At the same time, there is a smaller three-hour long secondary procession being held. This is attended by men on horseback dressed as samurai, characters from folk stories, musicians, and dancers who depart from Arima Elementary School in the early afternoon and proceed north towards the Kanda Myojin shrine.

The next day following the festival is dedicated to the procession of mikoshi from various neighbourhoods in the Kanda and Nihonbashi district. Each of them contains an ujigami, guardian deities who, on this occasion, are housed in mikoshi to bless the residents of the area as they are paraded through the streets.

photo credits: Eugene Kaspersky

Many small curiosities

Those who were born and raised in Edo were called “Edokko”. Edokko had a peculiar personality and they were said to be very open and cheerful people. All these characteristics were, and still are, reflected in the Kanda Matsuri, a festival full of energy.

The procession with all its main elements also recalls the celebrations for Tokugawa’s victory in the battle of Sekigahara, which cleared the path to the shogunate that led to a long period of peace and prosperity in Japan. Originally, townspeople would dress up and give thanks to the shrine through lavish performances of Noh theater.

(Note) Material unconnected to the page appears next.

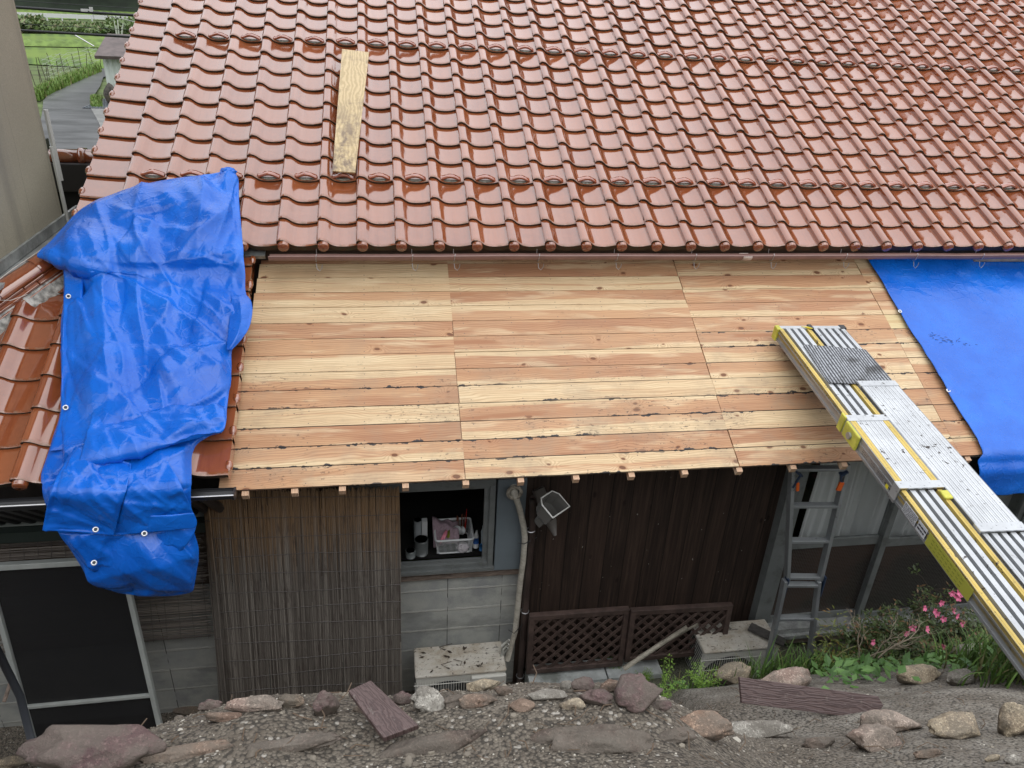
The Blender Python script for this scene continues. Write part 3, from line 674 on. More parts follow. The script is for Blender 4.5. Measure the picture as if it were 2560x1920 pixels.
b.tube(pts, [.026, .027] + [.021] * (len(pts) - 2), 14); pipe = b.build('insulated_pipe', M_TAPE, None, True); tag(pipe, 'pale tape-wrapped pipe running down the block wall to the air conditioner', 'pipe')
b = MB(); c = pts[1]; b.tube([c + np.array([.045 * math.cos(a), -.005, .045 * math.sin(a) + .005]) for a in np.linspace(0, 2 * PI, 15)], .014, 8); b.build('wall_putty', simple('putty', (.30, .27, .22), .9, 0, 40, .4, .5), pipe, True)
b = MB(); pz = wp(1310, 1357, 4.17); b.tube([pz + np.array([-.04, 0, 0]), pz + np.array([0, -.012, 0]), pz + np.array([.10, .05, .0])], .003, 6)
pz = wp(1284, 1576, 4.13); b.tube([pz + np.array([-.04, 0, 0.01]), pz + np.array([0, -.03, 0]), pz + np.array([.10, .08, .0])], .003, 6); b.build('black_tie', M_BLACK, pipe)
b = MB()
for k in range(3):
    a_ = wp(1273 - 2 * k, 1600 + 10 * k, 4.07); b.tube([a_, a_ + np.array([-.05 + .01 * k, -.0, -.05]), a_ + np.array([-.055 + .02 * k, -.02, -.14]), a_ + np.array([-.06, -.05, -.20])], .011, 8)
b.build('copper_line', simple('pale_line', (.5, .5, .45), .5), pipe, True)

# ------------------------------------------------------------------ air conditioners
M_AC = simple('ivory_enamel', (.56, .55, .50), .45, 0, 5, .06)
def ac_top_mat():
    t = NT('soiled_ac_top'); P = t.geo()
    c = t.mix(t.ramp(t.noise(P, 7, 5, .7), .4, .7), (.52, .49, .43), (.36, .31, .24)); c = t.mix(t.ramp(t.noise(P, 46, 4, .7), .60, .67), c, (.07, .055, .04))
    c = t.mix(t.ramp(t.noise(t.scl(P, (1, 3, 1)), 14, 3, .6), .63, .68, 0, .8), c, (.045, .04, .035)); return t.set(col=c, rough=.7)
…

photo credits: tokyoexcess.blogspot.it, xin beitou

During the Edo period, the parade with its beautiful decorations would pass by Edo Castle, giving common people a rare chance to enter its grounds.
Most of the original floats, which had been used since the early days of the festival, were destroyed in the Great Kanto Earthquake of 1923 and in the bombing of WWII.